■ Given material

....

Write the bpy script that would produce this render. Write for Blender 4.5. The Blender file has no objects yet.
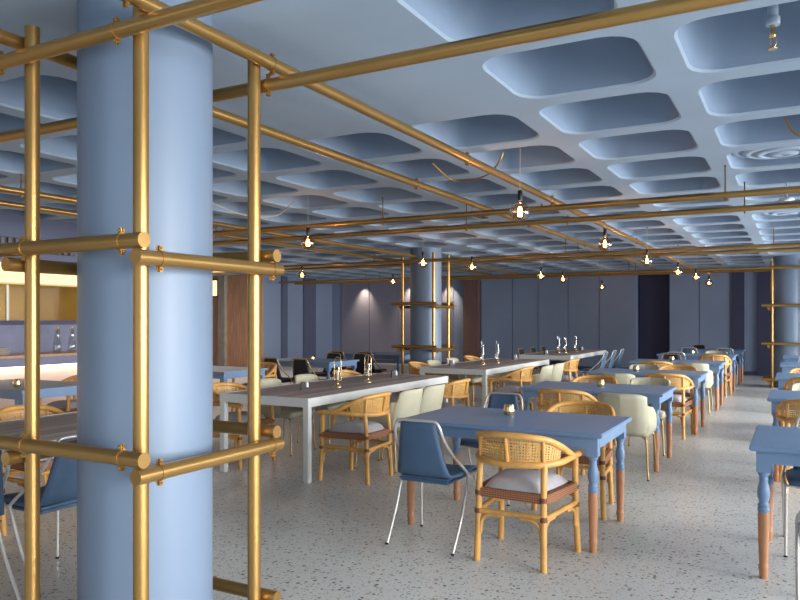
import bpy, bmesh, math, random
from mathutils import Vector, Matrix
random.seed(7)
PI = math.pi
C = bpy.context.scene.collection
S = bpy.context.scene

# ------------------------------------------------------------------ camera, world, exposure, daylight
YAW = math.atan(397/726)
cam_d = bpy.data.cameras.new('camera'); cam = bpy.data.objects.new('camera', cam_d); C.objects.link(cam)
cam.location = (0, 0, 1.46); cam.rotation_euler = (PI/2, 0, YAW)
cam_d.sensor_width = 36; cam_d.lens = 726/800*36; cam_d.shift_y = 19/800
cam_d.clip_start = 0.02
S.camera = cam
S.view_settings.view_transform = 'Standard'; S.view_settings.look = 'None'
S.view_settings.exposure = 0.2; S.view_settings.gamma = 1.0
S.view_settings.use_curve_mapping = False
w = bpy.data.worlds.new('world'); S.world = w; w.use_nodes = True
w.node_tree.nodes['Background'].inputs[0].default_value = (0.75, 0.87, 1.0, 1)
w.node_tree.nodes['Background'].inputs[1].default_value = 1.0

def area(name, loc, rot, sx, sy, power, col):
    l = bpy.data.lights.new(name, 'AREA'); l.shape = 'RECTANGLE'; l.size = sx; l.size_y = sy
    l.energy = power; l.color = col
    o = bpy.data.objects.new(name, l); C.objects.link(o); o.location = loc; o.rotation_euler = rot
    return o
WIN_Y = [(-2.6, -0.2), (0.6, 3.0), (3.9, 6.3), (7.2, 9.6), (10.5, 12.9), (13.8, 16.2), (17.1, 19.5)]
WIN_P = {-2.6: 118, 0.6: 95, 3.9: 74, 7.2: 112, 10.5: 125, 13.8: 125, 17.1: 45}
WX = 3.3
for a, b in WIN_Y:      # daylight through the tall windows of the right wall
    lamp = area('window_daylight', (WX+0.65, (a+b)/2, 1.55), (0, PI/2-math.radians(14), 0), 2.3, b-a+0.4, WIN_P[a]*2.0, (1.0, 0.97, 0.92))
    lamp.data.spread = math.radians(100)
for a, b in ((-8.2, -5.6), (-4.6, -2.0), (-1.0, 1.6)):   # windows of the wall behind the camera
    area('window_daylight', ((a+b)/2, -3.75, 1.45), (PI/2, 0, 0), b-a-0.1, 2.3, 8, (1.0, 0.98, 0.95))

# ------------------------------------------------------------------ materials
MAT = {}
def lin(r, g, b):
    f = lambda v: (v/255/12.92) if v <= 10 else ((v/255+0.055)/1.055)**2.4
    return (f(r), f(g), f(b), 1)
def mat(name, rgb, rough=0.5, metal=0.0, var=0.08, scale=6.0, bump=0.0, bscale=60.0, spec=0.5, emit=None, es=1.0, stretch=None):
    m = bpy.data.materials.new(name); m.use_nodes = True
    nt = m.node_tree; b = nt.nodes['Principled BSDF']
    base = lin(*rgb)
    b.inputs['Roughness'].default_value = rough; b.inputs['Metallic'].default_value = metal
    b.inputs['Specular IOR Level'].default_value = spec
    tc = nt.nodes.new('ShaderNodeTexCoord'); mp = nt.nodes.new('ShaderNodeMapping')
    nt.links.new(tc.outputs['Object'], mp.inputs[0])
    if stretch: mp.inputs['Scale'].default_value = stretch
    n = nt.nodes.new('ShaderNodeTexNoise'); n.inputs['Scale'].default_value = scale; n.inputs['Detail'].default_value = 5
    nt.links.new(mp.outputs[0], n.inputs['Vector'])
    r = nt.nodes.new('ShaderNodeValToRGB')
    r.color_ramp.elements[0].position = 0.3; r.color_ramp.elements[1].position = 0.7
    r.color_ramp.elements[0].color = tuple(v*(1-var) for v in base[:3])+(1,)
    r.color_ramp.elements[1].color = tuple(min(1, v*(1+var)) for v in base[:3])+(1,)
    nt.links.new(n.outputs['Fac'], r.inputs[0]); nt.links.new(r.outputs[0], b.inputs['Base Color'])
    if bump:
        n2 = nt.nodes.new('ShaderNodeTexNoise'); n2.inputs['Scale'].default_value = bscale; n2.inputs['Detail'].default_value = 3
        nt.links.new(mp.outputs[0], n2.inputs['Vector'])
        bp = nt.nodes.new('ShaderNodeBump'); bp.inputs['Strength'].default_value = bump; bp.inputs['Distance'].default_value = 0.01
        nt.links.new(n2.outputs['Fac'], bp.inputs['Height']); nt.links.new(bp.outputs[0], b.inputs['Normal'])
    if emit:
        b.inputs['Emission Color'].default_value = lin(*emit); b.inputs['Emission Strength'].default_value = es
    MAT[name] = m
    return m
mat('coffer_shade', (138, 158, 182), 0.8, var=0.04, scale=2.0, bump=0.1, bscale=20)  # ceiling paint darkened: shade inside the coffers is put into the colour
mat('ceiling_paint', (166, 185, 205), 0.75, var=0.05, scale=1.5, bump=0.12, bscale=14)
mat('column_paint', (114, 131, 152), 0.42, var=0.03, scale=1.0)
mat('wall_paint', (136, 152, 178), 0.6, var=0.05, scale=0.8)
mat('wall_paint_dark', (92, 98, 122), 0.6, var=0.05, scale=0.8)
mat('wall_paint_warm', (140, 138, 154), 0.6, var=0.05, scale=0.8)
mat('wall_recess', (66, 70, 96), 0.7, var=0.05)
mat('wall_brown', (122, 94, 88), 0.6, var=0.08, stretch=(6, 6, 0.6))
mat('wood_wall', (196, 150, 118), 0.5, var=0.18, scale=5, stretch=(4, 4, 0.5))
mat('concrete', (168, 158, 144), 0.7, var=0.12, scale=5, bump=0.2)
mat('brass', (176, 138, 80), 0.29, 0.75, var=0.06, scale=3)
mat('brass_bolt', (120, 92, 50), 0.4, 0.9)
mat('blue_paint', (116, 144, 178), 0.38, var=0.05, scale=4)
mat('copper_paint', (192, 136, 98), 0.42, 0.05, var=0.06, scale=9)
mat('grey_frame', (205, 208, 204), 0.4, var=0.04, scale=5, bump=0.05)
mat('rattan', (210, 157, 84), 0.38, var=0.16, scale=14, stretch=(1, 1, 1))
mat('rattan_brown', (164, 104, 62), 0.38, var=0.16, scale=14)
mat('binding', (112, 66, 46), 0.5, var=0.2, scale=60)
mat('cushion', (176, 172, 174), 0.9, var=0.05, scale=20, bump=0.2, bscale=300)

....

■ Problem statement
Pictures stay out. Repeat only the lines from the beginning of the data through the line that has "S = bpy.context.scene".

■ Answer
Write the bpy script that would produce this render. Write for Blender 4.5. The Blender file has no objects yet.
import bpy, bmesh, math, random
from mathutils import Vector, Matrix
random.seed(7)
PI = math.pi
C = bpy.context.scene.collection
S = bpy.context.scene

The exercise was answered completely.